After launching her own apparel brand {r}evolution apparel, Shannon Lohr was burnt out. She had raised more than $60,000 on Kickstarter in 2011 to bring the idea to life and then taken it to stores across the country. But she needed a break.
She did just that and came back with a new approach to changing the fashion industry -- consulting new up-and-coming brands. Her latest platform, Market45 complements Factory45, an online accelerator program that takes sustainable apparel brands from idea to launch. Market45 offers to house their creations and connect them with online customers.
Lohr says that it was her firsthand experience of starting a company and how difficult it can be that led her to set up Factory45. Specifically, she says knows the uphill battle that it takes to break into the fashion industry where supply chains are complex and often inaccessible to smaller brands. Factory45 was the first part of the solution: a business school for sustainable fashion startups, helping connect entrepreneurs with sustainable suppliers around the world.
But this realization took time, nearly a decade. In 2011, Lohr and a friend decided to launch sustainable fashion brand {r}evolution. Following a Kickstarter campaign that became the highest-funded fashion project in Kickstarter history at the time, the pair tripled their goal and quadrupled their first production run. After a sustainable fashion tour of the Pacific Northwest, the two were exhausted though.
At the end of 2012, Lohr sold her portion of the company to her co-founder and moved into consulting, putting to use all the skills she’d picked up during her own stint as an apparel entrepreneur. Although she had stepped away from running her own brand, Lohr realized that all the time she had spent fighting to get her foot through the door could save other designers the effort.
“It was extremely difficult for us to get in the door with suppliers and manufacturers because we wanted everything to be sustainably and ethically made. I realized after that experience that it should be easier for new designers to start out this way,” she says.
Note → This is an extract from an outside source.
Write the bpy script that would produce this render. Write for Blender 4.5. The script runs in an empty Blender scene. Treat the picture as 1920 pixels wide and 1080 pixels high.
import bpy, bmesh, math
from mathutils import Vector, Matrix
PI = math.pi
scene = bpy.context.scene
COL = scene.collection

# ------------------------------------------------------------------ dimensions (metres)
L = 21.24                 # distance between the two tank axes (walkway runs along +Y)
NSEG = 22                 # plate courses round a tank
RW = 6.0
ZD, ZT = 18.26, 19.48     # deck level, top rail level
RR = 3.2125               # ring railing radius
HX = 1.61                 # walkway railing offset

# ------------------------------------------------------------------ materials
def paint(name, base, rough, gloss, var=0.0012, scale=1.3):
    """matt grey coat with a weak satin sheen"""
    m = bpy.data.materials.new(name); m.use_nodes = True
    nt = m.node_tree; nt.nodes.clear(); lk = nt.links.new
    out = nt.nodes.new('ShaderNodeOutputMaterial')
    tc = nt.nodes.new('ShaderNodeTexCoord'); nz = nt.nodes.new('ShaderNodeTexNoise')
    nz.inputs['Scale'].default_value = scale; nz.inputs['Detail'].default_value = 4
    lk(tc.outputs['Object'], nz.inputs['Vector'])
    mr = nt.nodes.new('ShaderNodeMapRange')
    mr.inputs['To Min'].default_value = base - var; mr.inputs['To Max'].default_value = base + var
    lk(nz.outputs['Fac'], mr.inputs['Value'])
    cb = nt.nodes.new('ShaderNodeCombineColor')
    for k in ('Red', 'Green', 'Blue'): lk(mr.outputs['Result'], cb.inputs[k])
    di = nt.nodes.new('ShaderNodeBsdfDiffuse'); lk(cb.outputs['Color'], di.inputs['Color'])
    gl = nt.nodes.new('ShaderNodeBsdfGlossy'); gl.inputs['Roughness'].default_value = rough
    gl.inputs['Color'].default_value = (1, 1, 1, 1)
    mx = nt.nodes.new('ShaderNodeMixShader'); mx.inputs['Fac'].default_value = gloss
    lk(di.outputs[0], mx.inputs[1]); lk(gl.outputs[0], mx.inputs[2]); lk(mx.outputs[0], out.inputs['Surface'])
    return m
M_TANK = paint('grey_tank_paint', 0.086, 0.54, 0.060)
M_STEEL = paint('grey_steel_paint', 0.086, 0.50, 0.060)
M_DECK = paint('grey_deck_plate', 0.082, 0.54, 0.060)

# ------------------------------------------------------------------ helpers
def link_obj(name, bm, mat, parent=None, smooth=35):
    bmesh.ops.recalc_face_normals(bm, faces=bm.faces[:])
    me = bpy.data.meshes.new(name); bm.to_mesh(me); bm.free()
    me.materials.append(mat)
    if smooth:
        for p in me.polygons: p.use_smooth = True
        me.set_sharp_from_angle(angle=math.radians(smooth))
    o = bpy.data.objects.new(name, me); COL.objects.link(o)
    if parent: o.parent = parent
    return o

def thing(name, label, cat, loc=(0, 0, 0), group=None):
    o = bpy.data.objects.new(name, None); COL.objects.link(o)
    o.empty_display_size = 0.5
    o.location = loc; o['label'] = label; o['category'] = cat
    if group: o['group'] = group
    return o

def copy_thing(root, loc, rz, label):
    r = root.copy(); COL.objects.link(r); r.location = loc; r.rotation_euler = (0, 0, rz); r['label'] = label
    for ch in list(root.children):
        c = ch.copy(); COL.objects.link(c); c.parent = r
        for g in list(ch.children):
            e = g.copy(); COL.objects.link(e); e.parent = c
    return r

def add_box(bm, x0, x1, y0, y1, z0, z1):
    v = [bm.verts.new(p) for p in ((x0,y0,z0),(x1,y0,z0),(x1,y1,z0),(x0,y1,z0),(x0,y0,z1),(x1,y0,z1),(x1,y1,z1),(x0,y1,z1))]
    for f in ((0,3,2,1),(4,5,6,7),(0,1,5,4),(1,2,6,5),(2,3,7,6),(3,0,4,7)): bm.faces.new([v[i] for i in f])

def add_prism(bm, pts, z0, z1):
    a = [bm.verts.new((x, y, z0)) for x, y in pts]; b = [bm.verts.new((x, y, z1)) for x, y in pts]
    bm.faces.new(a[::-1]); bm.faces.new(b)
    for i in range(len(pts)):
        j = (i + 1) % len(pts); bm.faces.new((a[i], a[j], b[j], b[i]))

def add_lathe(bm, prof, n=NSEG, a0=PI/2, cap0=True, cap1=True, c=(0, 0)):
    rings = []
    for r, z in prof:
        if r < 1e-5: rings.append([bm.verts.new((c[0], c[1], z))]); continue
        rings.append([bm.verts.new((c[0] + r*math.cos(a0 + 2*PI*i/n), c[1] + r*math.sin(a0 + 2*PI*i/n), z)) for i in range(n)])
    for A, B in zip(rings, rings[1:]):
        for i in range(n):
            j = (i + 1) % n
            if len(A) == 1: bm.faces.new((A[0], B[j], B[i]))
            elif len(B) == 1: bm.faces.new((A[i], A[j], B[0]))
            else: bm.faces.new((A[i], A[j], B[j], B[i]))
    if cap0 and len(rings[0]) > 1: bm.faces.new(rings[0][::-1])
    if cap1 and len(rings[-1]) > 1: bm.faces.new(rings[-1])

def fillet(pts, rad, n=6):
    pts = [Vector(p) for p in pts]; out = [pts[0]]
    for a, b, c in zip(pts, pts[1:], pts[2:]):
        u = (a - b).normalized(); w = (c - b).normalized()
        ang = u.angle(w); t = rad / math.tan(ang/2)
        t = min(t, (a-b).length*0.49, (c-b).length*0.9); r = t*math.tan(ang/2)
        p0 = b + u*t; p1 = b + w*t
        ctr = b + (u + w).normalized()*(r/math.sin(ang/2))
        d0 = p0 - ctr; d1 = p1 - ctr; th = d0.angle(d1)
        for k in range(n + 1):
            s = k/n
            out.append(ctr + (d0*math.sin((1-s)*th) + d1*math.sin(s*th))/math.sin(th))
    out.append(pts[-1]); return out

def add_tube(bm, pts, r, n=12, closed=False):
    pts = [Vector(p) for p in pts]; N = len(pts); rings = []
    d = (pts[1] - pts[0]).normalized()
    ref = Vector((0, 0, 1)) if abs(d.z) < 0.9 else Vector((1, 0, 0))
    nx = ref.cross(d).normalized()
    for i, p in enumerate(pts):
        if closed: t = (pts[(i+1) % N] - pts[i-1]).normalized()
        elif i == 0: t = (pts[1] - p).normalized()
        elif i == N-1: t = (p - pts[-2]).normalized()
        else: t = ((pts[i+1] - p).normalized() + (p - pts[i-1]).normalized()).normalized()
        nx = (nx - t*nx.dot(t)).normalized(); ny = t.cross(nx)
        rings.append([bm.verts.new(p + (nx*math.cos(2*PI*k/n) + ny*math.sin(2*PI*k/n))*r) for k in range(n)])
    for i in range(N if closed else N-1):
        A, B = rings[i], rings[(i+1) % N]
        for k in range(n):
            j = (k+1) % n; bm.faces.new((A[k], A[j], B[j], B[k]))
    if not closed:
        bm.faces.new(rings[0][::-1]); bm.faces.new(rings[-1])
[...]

After a year of consulting on a per project basis, Lohr says she developed a business model that could help more people at a lower price point than traditional consulting packages. It became Factory45.
Factory45 doesn’t quite operate in the same way that most accelerators do. Instead of investing money upfront to the brands, it’s more like a business school for fashion brands. Lohr doesn’t take equity or royalties, but the entrepreneurs do need to pay $500 a month for six months to participate in the six-month program.
One of the success stories has been VETTA, she says, a five capsule collection that can be reconfigured to make 30 different outfits. Founder Cara Bartless raised almost $90,000 on Kickstarter to get it off the ground and then later went on to win accolades from the fashion community and get press in major outlets.
So far over 200 companies have gone through the program, which Lohr says teaches the entrepreneurs that while there is “no such thing as perfectly sustainable,” the goal is to lessen the impact and improve upon the supply chain at every possible opportunity. Although this may seem a somewhat cynical attitude to sustainable fashion the fact is, Lohr stresses, if you’re making something new, it has an impact whether you like it or not.
While launching her own brand, Lohr realized that finding a reliable, sustainable supplier was one of the biggest challenges. Since then Lohr says she’s spent the past 5-6 years visiting and vetting factories.
“The “Made in the USA” and sustainable fashion industry is relatively small, so as I’ve built relationships with both suppliers and designers I’ve been able to expand my network to a core group of factories that I trust,” she says.
There is, she admits, always a risk that she ends up endorsing to her entrepreneurs a supplier that is actually cutting corners themselves. That said, the founder explains, by vetting suppliers at all, they’re doing more for sustainability than the majority of brands.
“I hate to say it, but the bar is low. The $3 trillion fashion industry is one of the most polluting industries on the planet and accounts for countless humanitarian issues, including modern-day slavery and child labor,” she says.
“If we do our best, vet our contacts as much as we can and rely on personal referral, then that’s at least better than the majority of the fashion industry.”
This ‘low-bar’ is also why Lohr says she’s chosen to help sustainable start-ups as opposed to providing this platform to existing large companies in the hope that they adopt sustainable practices.
“It requires a lot of effort, time, human resources and money to change an entire supply chain. If their shoppers aren’t demanding it, and the average consumer isn’t, then companies have no reason to do it,” she says.
Given the success of many of the brands that have come through the program, Lohr has decided to launch a new venture: Market45, an e-commerce site where alumni from Factory45 will be able to sell their goods. This cuts out the middlemen for both brands and consumers.
Could this be an efficient model for getting more eco-conscious fashion brands into the market or should the goal be to transform the larger players instead?
Lohr retorts: “If only! Most large companies are not interested in sourcing sustainable options because it typically costs more.”